L’ancien libéro avait participé à installer des machines à laver pour éviter que les joueurs ne doivent laver les affaires chaque soir chez eux. Mais les résultats n’avaient pas trop suivi au cœur d’une saison particulière marquée notamment par les interpellations de Bernard Casoni, Bernard Pardo et Pascal Olmeta en pleine séance d’entraînement pour être entendus sur l’affaire de la caisse noire à Toulon. Sur le terrain, Beckenbauer avait fini par être sifflé au Vélodrome. Il avait finalement présenté sa démission en décembre avant que Bernard Tapie ne le convainque de conserver un poste de directeur technique jusqu’à la fin de la saison.

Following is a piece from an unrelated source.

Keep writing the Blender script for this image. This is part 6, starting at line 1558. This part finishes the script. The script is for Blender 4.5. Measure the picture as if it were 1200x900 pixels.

Son dernier match sur le banc remonte au 23 décembre à Caen (0-0, D1). Il fera d’autres apparitions par la suite, mais plus en retrait avant de quitter définitivement le club l’été suivant.

Au moment de la mort de Tapie en octobre 2021, Beckenbauer était revenu sur cette parenthèse particulière. "Humainement, cette aventure aura été particulièrement enrichissante", confiait-il à L’Equipe. "Même si sur le coup, cela me perturbait qu'il se mêle trop du domaine sportif et qu'il soit constamment inséré dans la vie professionnelle du groupe, quasiment au quotidien, ce qui n'était pas son job, je l'ai compris avec un certain recul, sachant qu'il aimait son club par-dessus tout et qu'il s'est donné les moyens d'aller au bout de ses ambitions. Il voulait toujours avoir le dernier mot. Juste avant le coup d'envoi des matches, il changeait subitement la tactique sans me laisser le choix."

"Il n'a laissé que de bons souvenirs ici"

Malgré un bilan moyen (huit victoires, deux nuls, cinq défaites en 15 matchs), Beckenbauer a tout de même laissé une trace indélébile chez certains joueurs de l’époque comme Basile Boli, son "chouchou", ou Eric Di Méco. "Je l'ai côtoyé pendant six mois", a rappelé l’ancien défenseur marseillais dans le Super Moscato Show sur RMC lundi. "C'est le personnage à la plus grande classe que j'ai rencontré dans le football, et l'un des trois ou quatre monstres que j'ai pu croiser et qui restent gravés à vie dans ta mémoire, même quand tu restes six mois. C'était la classe, c'était le talent."

"Pour vous donner la classe du personnage, tous les matins que Dieu faisait à l'époque quand il était chez nous, en arrivant au stade, il passait saluer la lingère, le magasinier. Il passait dans les vestiaires saluer tous les kinés, tous les docteurs, tous les joueurs. Il allait se changer... et il revenait. Tous les matins il faisait ça. Je n'ai jamais vu ça. Il n'a laissé que de bons souvenirs ici."